2) Annex E(リスクプロファイル)及びAnnex F(リスク管理書)の作成及び審査

 Annex Eには当該物質についての発生源、有害性、環境内運命、モニタリングのデータおよび長距離移動後の現地における暴露状況などが調査の上、詳しく記述される。Annex Eの審査が終わると、次のステップAnnex Fの審査が行われる。その内容には当該物質の規制がリスク削減上有効であるかどうか、規制措置の実施が社会に与えうる影響、代替品の可能性などがあり、当該物質の規制を行うにあたり社会への影響を考慮している。
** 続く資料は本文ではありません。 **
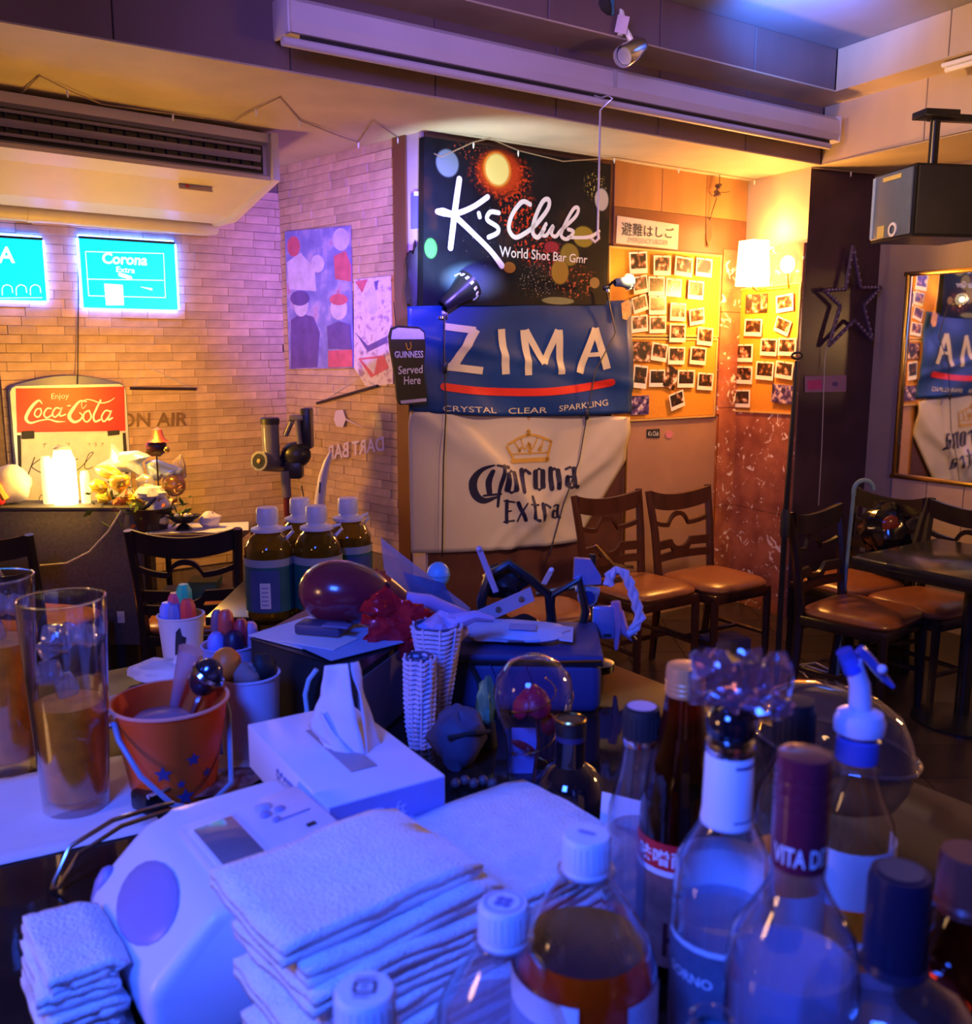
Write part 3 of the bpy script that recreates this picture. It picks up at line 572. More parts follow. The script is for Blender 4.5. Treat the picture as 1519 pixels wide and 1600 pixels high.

3) Annex Fの採択とCOP(締約国会議)への提案

 提案された物質をAnnex AまたはBに加えるべきか、さらに非意図的生成がある時にはAnnex Cにも加えるべきか、このほか適用除外用途などの検討を行い、これらの提案がCOPで審議され最終決定される。

【今後への期待】

 POPsをこの条約で規制するのではなく、今後は各国がこの条約の趣旨を反映した国内の化学物質管理政策を強力に実施し、ストックホルム条約はもはや不用であるという時が来るのを期待したい。